20 мая 1988 г.
Я позвонил Леониду Максимовичу, чтобы сообщить, что завтра уезжаю в Дубровник на конференцию выпускников Вильсоновского центра. Когда-то я стажировался в Вашингтоне в этом центре и вдруг стал «выпускником».
Леонид Максимович был удивлен и сказал, что обычно выпускники американских центров «имеют другое дыхание». Я отшутился, сказав, что американцы меня явно недоучили и недовоспитали, но все-таки поеду на встречу, чтобы немного передохнуть и посмотреть, говорят, красивейший Дубровник.
21 мая 1988 г.
Только я высадился в отеле «Аргос», как встретил Володю Солоухина, хотя он и не был «выпускником». Обрадовался и провел в его обществе несколько дней. Когда мы оставались вдвоем, то говорили об очень личном.
Говорили и о Леониде Максимовиче. Солоухин его очень любил, как великого писателя и редкого, по-русски своеобразного человека. В течение нескольких дней в Дубровнике я наслаждался не только красотой природы и древнего города, но и лицезрением удивительного самобытного человека, слушал, иногда под плеск моря, как музыку, его необыкновенную речь, диалектное произношение, даже не «оканье», а более местное, «олепинское», что ли, когда в начале слова слышится не «о», а «у» — «убязательно», «упешил». На мое замечание Солоухин ответил, что у меня точный слух, если уловил эту особенность их говора.

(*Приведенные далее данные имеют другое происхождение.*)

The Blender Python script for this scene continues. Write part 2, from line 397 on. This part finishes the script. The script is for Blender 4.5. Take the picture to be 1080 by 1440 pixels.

Обычно же нас постоянно окружали «выпускники» — слависты. Чаще других — Михаил Давыдович Левин из Иерусалима, Питер Редуэй — из Вашингтона, Франсуа Конт из Сорбонны. Разговоры, разговоры... Больше всего о политике, о нашей стране.
Как-то Питер спросил:
— Отчего это у вас всегда чего-нибудь недостает?
— Оттого, — всерьез отвечал Солоухин, — что считать у нас по-настоящему не умеют. Вот, скажем, туалетная бумага. Почему ее недоставало? Потому, что планировали расход по головам. А голов-то оказалось куда меньше, чем ж...
Ох, и смешно же они захлопали глазами — и Конт, и Питер. Только Левин, выехавший из России, все понял и захохотал.
Я Володе сказал, что у России так много заботников, они так неотложно думают о ней, чтобы в случае чего немедленно помочь ей советом, что нам лучше отдохнуть, не сидеть на конференции, погулять по городу, купаться, сидеть на пляже. Так мы и сделали.
По приезде домой позвонил Леонову и рассказал, что было в Дубровнике. Конечно, и анекдот озорной Солоухина, что развеселило Леонида Максимовича.
26 мая 1988 г.
Уже в шесть утра мы вместе с дочерью Ольгой приехали в город Горький, где в очередной раз проводились «Горьковские чтения», а я среди других выступал докладчиком. Вместо заключительного слова отвечал на главный вопрос — забыт ли Горький, надо ли его защищать от начавшихся нападок.
На юбилейном заседании во МХАТе Горбачев якобы сказал: «Что, уже и на Горького нападают? Надо защищать. Я пришел поддержать вас».
Да, идут атаки против Горького. Ф. Искандер, «Удавы и кролики», редакционное выступление «Юности», Д. Лихачев о «Докторе Живаго» и «Матери» («Огонек») и другие. Мне кажется, что это лишь начало. И это на фоне того, что повсюду за рубежом не падение интереса к Горькому, а рост его. Дело не в том, каковы достоинства Горького-писателя. Здесь — политика и мелкое разрушительное политиканство. Все сокрушается, если разрушить святыни, справедливо считает Леонов.
Я вспомнил слова Леонова, который совсем не однозначно относился к Горькому, но мудро считал, что есть писатели — они в истории останутся не сами по себе, а как олицетворение целой эпохи, выражение жизни народа на определенном этапе его развития. Бесполезно их отодвигать от истории русской литературы, они-то и составляют эту историю.
Думаю, что и сам Леонид Максимович из плеяды таких писателей. Горький не случайно сказал Сталину, что Леонид Леонов имеет право говорить от имени русской литературы. А ведь тогда еще не были написаны ни «Русский лес», ни «Пирамида».
Конечно, все не так просто. Сам Леонид Максимович в беседе с болгарским профессором Христо Дудевским, моим учеником, заметил: «Художник — зеркало определенной кривизны. Он никогда на даст точное отражение эпохи потому, что эпоха делается на тысячах координат, а художник, в лучшем случае, на десяти. Но его произведение значительнее, чем документ».
Июнь 1988 г.
Составил «вопросник» из 23 конкретных вопросов. Леониду Максимовичу о его произведениях. Он отвечал на них. Необходимо это знать от самого автора для моей будущей работы о нем.